Mt 26,14- 27,66: La passione del Signore.
Commento al Vangelodi Paolo Curtaz
Il deserto, ormai, volge al termine. Abbiamo seguito il Rabbì nei quaranta giorni della quaresima, cercando di convertire il nostro cuore, sforzandoci di cambiare l'immagine mediamente orribile di Dio che portiamo nel cuore. Vorremmo un Messia muscoloso e trionfante. Gesù è un Messia mite e mediocre. Ci avviciniamo alla croce con superficialità: Gesù morirà in croce, Dio nudo e consegnato, per svelare in maniera inequivocabile il vero volto di Dio. Siamo pronti ormai, alla fine di questo percorso, a sederci e guardare lo scandaloso evento della croce, a seguire il Maestro nel suo dono d'amore. L'ultimo. Il più grande. La settimana che oggi iniziamo, così grande, così importante da essere chiamata "santa", è il gioiello dell'anno liturgico, una perla troppo spesso dimenticata da noi cristiani, a vantaggio di feste forse più sentimentali ma intrise di riletture consumistiche (vedi il Natale). Qui no. Un morto in croce non si vende, non suscita sentimenti di bontà.
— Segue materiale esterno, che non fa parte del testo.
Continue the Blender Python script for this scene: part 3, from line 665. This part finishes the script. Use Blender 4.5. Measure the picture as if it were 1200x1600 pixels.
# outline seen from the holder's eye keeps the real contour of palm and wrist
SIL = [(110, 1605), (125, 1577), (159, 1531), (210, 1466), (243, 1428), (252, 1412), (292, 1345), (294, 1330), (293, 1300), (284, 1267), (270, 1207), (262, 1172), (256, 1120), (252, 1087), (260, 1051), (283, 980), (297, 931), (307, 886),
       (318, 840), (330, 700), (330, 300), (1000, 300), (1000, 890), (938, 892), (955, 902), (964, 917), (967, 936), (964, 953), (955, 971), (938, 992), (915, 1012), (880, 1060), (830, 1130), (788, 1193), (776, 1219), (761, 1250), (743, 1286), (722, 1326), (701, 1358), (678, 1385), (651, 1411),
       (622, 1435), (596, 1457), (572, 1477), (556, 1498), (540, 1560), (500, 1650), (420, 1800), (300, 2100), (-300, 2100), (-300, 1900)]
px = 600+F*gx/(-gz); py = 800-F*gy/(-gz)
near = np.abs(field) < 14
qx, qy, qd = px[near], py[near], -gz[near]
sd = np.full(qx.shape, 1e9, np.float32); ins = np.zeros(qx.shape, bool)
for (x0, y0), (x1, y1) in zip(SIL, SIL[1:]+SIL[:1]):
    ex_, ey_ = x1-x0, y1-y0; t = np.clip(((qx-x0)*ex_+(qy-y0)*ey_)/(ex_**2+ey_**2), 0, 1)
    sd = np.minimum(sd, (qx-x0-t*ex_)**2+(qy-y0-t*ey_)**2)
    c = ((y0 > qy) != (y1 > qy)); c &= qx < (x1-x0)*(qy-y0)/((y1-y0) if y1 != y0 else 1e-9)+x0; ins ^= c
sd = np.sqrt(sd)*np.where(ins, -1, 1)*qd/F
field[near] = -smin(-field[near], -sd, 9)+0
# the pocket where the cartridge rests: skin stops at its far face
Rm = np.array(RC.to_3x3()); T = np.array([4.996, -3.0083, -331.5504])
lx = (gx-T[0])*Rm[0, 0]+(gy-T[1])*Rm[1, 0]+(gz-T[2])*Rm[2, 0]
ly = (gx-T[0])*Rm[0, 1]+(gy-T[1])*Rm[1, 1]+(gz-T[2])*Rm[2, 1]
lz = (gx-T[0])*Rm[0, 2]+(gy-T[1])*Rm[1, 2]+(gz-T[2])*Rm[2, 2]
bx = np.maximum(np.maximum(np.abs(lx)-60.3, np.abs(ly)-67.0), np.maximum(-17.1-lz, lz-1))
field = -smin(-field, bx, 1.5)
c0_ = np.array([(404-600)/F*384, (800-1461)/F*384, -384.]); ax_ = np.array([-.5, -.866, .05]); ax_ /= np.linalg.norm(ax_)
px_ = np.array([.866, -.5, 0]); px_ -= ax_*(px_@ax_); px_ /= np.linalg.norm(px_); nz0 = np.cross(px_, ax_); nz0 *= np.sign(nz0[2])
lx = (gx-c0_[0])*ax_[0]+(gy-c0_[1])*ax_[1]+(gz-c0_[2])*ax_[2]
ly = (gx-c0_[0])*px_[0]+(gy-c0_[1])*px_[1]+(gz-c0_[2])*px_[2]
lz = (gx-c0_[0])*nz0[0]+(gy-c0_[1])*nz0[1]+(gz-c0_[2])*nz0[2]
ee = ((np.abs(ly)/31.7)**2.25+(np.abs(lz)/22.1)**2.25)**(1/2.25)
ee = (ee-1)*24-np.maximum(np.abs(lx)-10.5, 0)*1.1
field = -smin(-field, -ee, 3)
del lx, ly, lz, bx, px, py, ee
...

Si parla poco e male di questo Dio che sale sulla croce e muore. Rimane difficile da capire il mistero di una tomba vuota e del significato profondo della parola "resurrezione". Così è: la Chiesa si ferma stupita a meditare sulla misura dell'amore di Dio. Fermi, zitti, Dio si prepara a morire, Cristo celebra la sua presenza nell'ultima Pasqua, la nuova, viene arrestato, condannato, ucciso, sepolto, vive.